Monday, January 21, 2013

The Mental Fatigue/Aggression/Nature Connection

Some studies that speak to the unity of humans and nature focus on issues of aggression and violence. And in my mind, those that are particularly important are the ones that suggest that anger and aggression decrease when we spend time in nature (see my post about blood pressure and nature walks).

For example, some researchers bring attention to links between increased human aggression and violence with noise, crowding, and high temperatures.

And Stephen Kaplan found that people whose directed attention is fatigued become irritable and often seek to be alone. (Kaplan, along with some other researchers, believes that nature requires a different type of attention than human-built environments, leading it to play a restorative function for human attention.)

Study in inner-city Chicago
One study found a connection between a lack of exposure to natural settings and aggression/violence amongst inner-city Chicago residents living in poverty.

A hallmark of many impoverished, inner-city neighbourhoods in North America is that they tend not to have as many parks and green spaces as richer neighbourhoods. And the thing about green spaces, even in cities, is that they can help to reduce mental fatigue (see my post about how even window views of nature can help).

The researchers, Frances Kuo and William Sullivan, believe that the ongoing stress associated with poverty and the pervasive risks of crime and unpredictable violence for those living in poverty-stricken neighbourhoods contribute to heightened levels of mental fatigue, since residents are constantly on guard for signs of trouble.

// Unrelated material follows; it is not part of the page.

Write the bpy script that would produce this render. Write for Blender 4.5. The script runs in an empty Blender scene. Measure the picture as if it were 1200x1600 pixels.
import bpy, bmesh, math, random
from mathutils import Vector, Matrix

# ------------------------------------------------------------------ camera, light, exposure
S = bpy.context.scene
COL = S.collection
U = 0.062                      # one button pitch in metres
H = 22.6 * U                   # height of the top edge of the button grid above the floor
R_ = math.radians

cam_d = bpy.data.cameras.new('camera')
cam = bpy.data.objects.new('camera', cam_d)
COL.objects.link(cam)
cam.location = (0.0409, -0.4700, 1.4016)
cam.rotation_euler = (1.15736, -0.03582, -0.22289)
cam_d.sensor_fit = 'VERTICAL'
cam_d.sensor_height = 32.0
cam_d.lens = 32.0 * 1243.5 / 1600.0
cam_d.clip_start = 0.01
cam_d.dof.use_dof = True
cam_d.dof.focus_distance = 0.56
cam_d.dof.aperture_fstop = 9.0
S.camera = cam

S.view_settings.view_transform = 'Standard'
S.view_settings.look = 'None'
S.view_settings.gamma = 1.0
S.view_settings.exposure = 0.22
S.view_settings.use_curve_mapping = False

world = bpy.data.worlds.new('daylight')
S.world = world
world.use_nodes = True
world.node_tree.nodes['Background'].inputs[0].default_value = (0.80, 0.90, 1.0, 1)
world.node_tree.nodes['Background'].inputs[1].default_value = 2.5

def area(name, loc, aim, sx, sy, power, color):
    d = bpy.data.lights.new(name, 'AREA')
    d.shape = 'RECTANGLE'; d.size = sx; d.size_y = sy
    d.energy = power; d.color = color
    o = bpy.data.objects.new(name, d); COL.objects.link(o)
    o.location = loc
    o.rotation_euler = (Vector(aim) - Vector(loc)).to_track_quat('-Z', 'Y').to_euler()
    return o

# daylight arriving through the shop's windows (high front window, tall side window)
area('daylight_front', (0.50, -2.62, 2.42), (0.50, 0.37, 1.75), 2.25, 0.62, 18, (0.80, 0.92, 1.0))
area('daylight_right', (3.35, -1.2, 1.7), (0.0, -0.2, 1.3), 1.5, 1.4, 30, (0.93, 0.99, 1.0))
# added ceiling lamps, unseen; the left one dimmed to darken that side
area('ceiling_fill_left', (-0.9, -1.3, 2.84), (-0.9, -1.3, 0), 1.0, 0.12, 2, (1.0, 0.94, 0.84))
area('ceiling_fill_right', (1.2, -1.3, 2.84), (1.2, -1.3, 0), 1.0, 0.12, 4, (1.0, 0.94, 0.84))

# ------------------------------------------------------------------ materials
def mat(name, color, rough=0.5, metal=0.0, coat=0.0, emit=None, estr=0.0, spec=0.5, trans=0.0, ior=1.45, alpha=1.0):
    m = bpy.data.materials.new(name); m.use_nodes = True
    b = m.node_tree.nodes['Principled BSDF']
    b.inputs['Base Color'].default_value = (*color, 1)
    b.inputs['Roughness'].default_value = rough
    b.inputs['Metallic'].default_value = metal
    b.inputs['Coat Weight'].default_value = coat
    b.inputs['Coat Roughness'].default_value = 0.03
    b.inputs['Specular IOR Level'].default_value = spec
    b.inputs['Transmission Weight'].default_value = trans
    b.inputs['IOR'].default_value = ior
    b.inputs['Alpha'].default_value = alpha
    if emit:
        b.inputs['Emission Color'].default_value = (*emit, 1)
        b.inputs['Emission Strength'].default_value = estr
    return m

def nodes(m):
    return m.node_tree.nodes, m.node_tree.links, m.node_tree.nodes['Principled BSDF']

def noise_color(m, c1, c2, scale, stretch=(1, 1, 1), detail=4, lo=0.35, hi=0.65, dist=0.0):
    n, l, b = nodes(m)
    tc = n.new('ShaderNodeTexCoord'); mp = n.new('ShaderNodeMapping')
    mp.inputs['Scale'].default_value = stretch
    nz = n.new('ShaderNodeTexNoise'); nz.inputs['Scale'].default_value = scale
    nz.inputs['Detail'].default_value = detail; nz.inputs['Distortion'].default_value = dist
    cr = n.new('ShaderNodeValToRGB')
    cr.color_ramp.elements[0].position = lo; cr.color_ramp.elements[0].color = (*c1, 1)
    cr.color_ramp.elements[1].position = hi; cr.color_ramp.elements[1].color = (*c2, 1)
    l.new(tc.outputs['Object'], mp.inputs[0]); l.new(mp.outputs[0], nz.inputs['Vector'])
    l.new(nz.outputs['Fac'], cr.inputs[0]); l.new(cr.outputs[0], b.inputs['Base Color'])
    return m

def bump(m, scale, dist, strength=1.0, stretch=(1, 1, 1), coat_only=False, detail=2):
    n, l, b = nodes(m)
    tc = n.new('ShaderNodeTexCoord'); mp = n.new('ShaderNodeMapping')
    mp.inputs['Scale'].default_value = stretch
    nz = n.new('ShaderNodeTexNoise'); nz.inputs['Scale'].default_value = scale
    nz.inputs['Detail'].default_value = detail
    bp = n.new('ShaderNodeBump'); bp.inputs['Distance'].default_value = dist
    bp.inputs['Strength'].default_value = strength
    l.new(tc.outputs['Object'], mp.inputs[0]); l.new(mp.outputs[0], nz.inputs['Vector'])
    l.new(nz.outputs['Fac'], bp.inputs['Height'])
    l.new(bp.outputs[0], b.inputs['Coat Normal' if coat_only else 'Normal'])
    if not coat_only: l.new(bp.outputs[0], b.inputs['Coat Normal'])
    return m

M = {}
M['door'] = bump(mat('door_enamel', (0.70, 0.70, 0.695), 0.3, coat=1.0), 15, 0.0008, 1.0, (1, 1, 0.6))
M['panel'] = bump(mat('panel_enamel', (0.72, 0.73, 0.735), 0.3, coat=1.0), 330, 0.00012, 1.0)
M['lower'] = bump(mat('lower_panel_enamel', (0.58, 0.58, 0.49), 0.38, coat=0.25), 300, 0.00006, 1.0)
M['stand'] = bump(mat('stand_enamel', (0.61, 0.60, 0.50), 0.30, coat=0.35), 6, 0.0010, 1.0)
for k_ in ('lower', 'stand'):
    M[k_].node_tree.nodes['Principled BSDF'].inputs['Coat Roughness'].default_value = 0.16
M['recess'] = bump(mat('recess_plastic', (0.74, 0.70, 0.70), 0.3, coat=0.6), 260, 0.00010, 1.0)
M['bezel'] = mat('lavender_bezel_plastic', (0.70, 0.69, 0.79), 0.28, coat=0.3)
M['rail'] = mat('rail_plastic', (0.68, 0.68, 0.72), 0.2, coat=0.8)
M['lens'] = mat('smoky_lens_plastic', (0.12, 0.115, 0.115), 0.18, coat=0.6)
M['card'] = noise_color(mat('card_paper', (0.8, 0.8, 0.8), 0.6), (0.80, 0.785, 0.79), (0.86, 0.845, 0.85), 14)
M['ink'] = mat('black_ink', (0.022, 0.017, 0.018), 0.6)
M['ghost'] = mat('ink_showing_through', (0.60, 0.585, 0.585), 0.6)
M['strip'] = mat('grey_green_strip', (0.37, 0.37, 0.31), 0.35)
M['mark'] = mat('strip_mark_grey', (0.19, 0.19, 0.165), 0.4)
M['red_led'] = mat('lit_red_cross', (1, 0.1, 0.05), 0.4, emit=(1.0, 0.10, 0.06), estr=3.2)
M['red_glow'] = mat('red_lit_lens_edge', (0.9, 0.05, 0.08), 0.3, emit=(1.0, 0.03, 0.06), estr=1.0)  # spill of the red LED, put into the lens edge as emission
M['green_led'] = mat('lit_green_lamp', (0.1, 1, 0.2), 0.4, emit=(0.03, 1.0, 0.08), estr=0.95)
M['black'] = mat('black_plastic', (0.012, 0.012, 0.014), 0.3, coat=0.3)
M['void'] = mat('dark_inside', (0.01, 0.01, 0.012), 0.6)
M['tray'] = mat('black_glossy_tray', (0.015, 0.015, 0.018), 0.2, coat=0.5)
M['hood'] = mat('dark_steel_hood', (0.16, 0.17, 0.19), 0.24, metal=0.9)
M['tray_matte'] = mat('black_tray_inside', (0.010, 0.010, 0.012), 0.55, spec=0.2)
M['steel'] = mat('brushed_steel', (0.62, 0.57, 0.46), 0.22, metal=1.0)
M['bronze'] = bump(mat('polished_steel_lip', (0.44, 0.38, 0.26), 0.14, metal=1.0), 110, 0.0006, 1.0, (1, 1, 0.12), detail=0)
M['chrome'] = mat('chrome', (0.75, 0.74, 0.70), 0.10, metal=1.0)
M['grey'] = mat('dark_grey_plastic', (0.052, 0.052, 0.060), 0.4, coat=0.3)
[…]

They worked with residents living in several public housing apartments. The living spaces themselves were similar, but some had access to trees and grass immediately outside their building while others opened onto barren lands or concrete.

And Kuo and Sullivan found significantly lower levels of intrafamily violence when those families had access to trees and grass outside their apartment building!

The bottom line
The researchers warn against over-generalizing their research and urge caution in extrapolating their results to other settings.

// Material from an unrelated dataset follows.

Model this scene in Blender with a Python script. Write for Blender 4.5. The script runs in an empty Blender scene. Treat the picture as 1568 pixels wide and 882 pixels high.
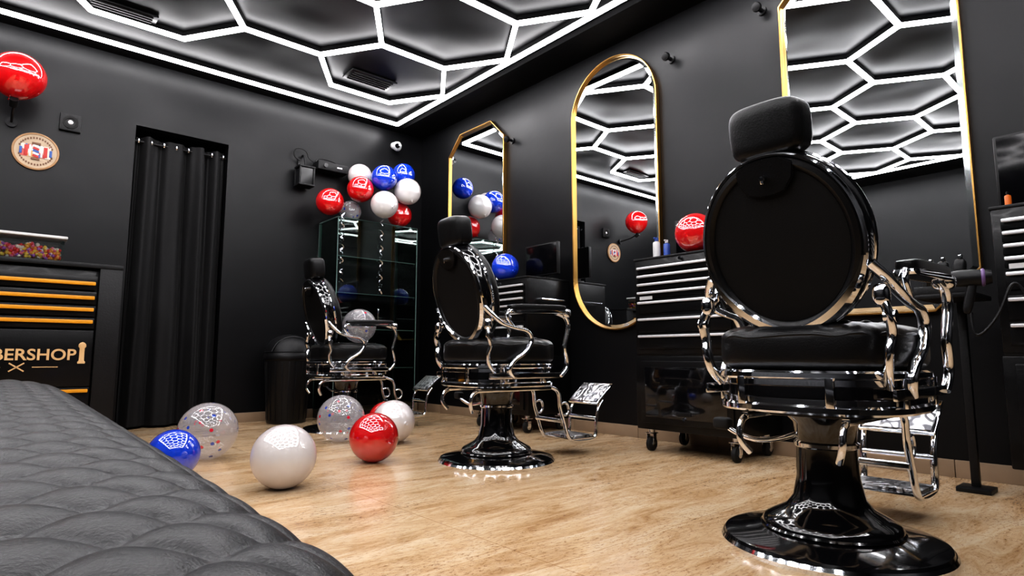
import bpy, bmesh, math, random
from mathutils import Vector, Matrix, Euler, noise
random.seed(4)
scene = bpy.context.scene
PI = math.pi

# ------------------------------------------------------------------ materials
def newmat(name):
    m = bpy.data.materials.new(name); m.use_nodes = True
    nt = m.node_tree
    return m, nt, nt.nodes['Principled BSDF']
KD = .60      # overall albedo level of the non-metals (the LED tubes are very bright)

def pmat(name, col, rough=.5, metal=0., coat=0., spec=.5, bump=0., bscale=40., rvar=.0, stretch=None, coatr=.05, sheen=0., bdist=.01, det=4):
    m, nt, p = newmat(name)
    if metal < .5:
        col = tuple(c*KD for c in col); spec = spec*.66
    p.inputs['Base Color'].default_value = (*col, 1)
    p.inputs['Roughness'].default_value = rough
    p.inputs['Metallic'].default_value = metal
    p.inputs['Coat Weight'].default_value = coat
    p.inputs['Coat Roughness'].default_value = coatr
    p.inputs['Specular IOR Level'].default_value = spec
    if sheen: p.inputs['Sheen Weight'].default_value = sheen
    tc = nt.nodes.new('ShaderNodeTexCoord')
    n = nt.nodes.new('ShaderNodeTexNoise'); n.inputs['Scale'].default_value = bscale; n.inputs['Detail'].default_value = det
    if stretch:
        mp = nt.nodes.new('ShaderNodeMapping'); mp.inputs['Scale'].default_value = stretch
        nt.links.new(tc.outputs['Object'], mp.inputs['Vector']); nt.links.new(mp.outputs['Vector'], n.inputs['Vector'])
    else:
        nt.links.new(tc.outputs['Object'], n.inputs['Vector'])
    if rvar:
        mr = nt.nodes.new('ShaderNodeMapRange')
        mr.inputs['To Min'].default_value = max(0, rough-rvar); mr.inputs['To Max'].default_value = rough+rvar
        nt.links.new(n.outputs['Fac'], mr.inputs['Value']); nt.links.new(mr.outputs['Result'], p.inputs['Roughness'])
    if bump:
        b = nt.nodes.new('ShaderNodeBump'); b.inputs['Strength'].default_value = bump; b.inputs['Distance'].default_value = bdist
        nt.links.new(n.outputs['Fac'], b.inputs['Height']); nt.links.new(b.outputs['Normal'], p.inputs['Normal'])
    return m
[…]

However, I can’t help but draw parallels between people living in poverty in inner-city neighbourhoods and soldiers’ experiences during combat, since soldiers are also under constant stress, vigilant for signs of danger and/or situations of concern, and also often lack access to restorative settings.

Other parallels that come to mind are refugee camps and other communities affected by violence, where people are constantly stressed by their life situation.

And if something that seems so minor – a few trees and grass outside a building – makes a significant difference in decreasing levels of violence, we need to pay more attention to this! Remember, too, the ways that when children play together in green play spaces, they are more creative, cooperative, and collaborative (Why isn’t every schoolyard green?).

I’m not saying that access to nature is the solution to all problems of violence in our world, but for now, it seems like a start...

Hartig, Terry. (2003). Guest editors’ introduction: Restorative environments. Journal of Environmental Psychology, 23, 103-107.

Kaplan, Stephen. (1995). The restorative benefits of nature: Toward an integrative framework. Journal of Environmental Psychology, 15(3), 169-182.

Kuo, Frances E. and Sullivan, William C. (2001). Aggression and violence in the inner city: Effects of environment via mental fatigue. Environment and Behavior, 33, 543-571.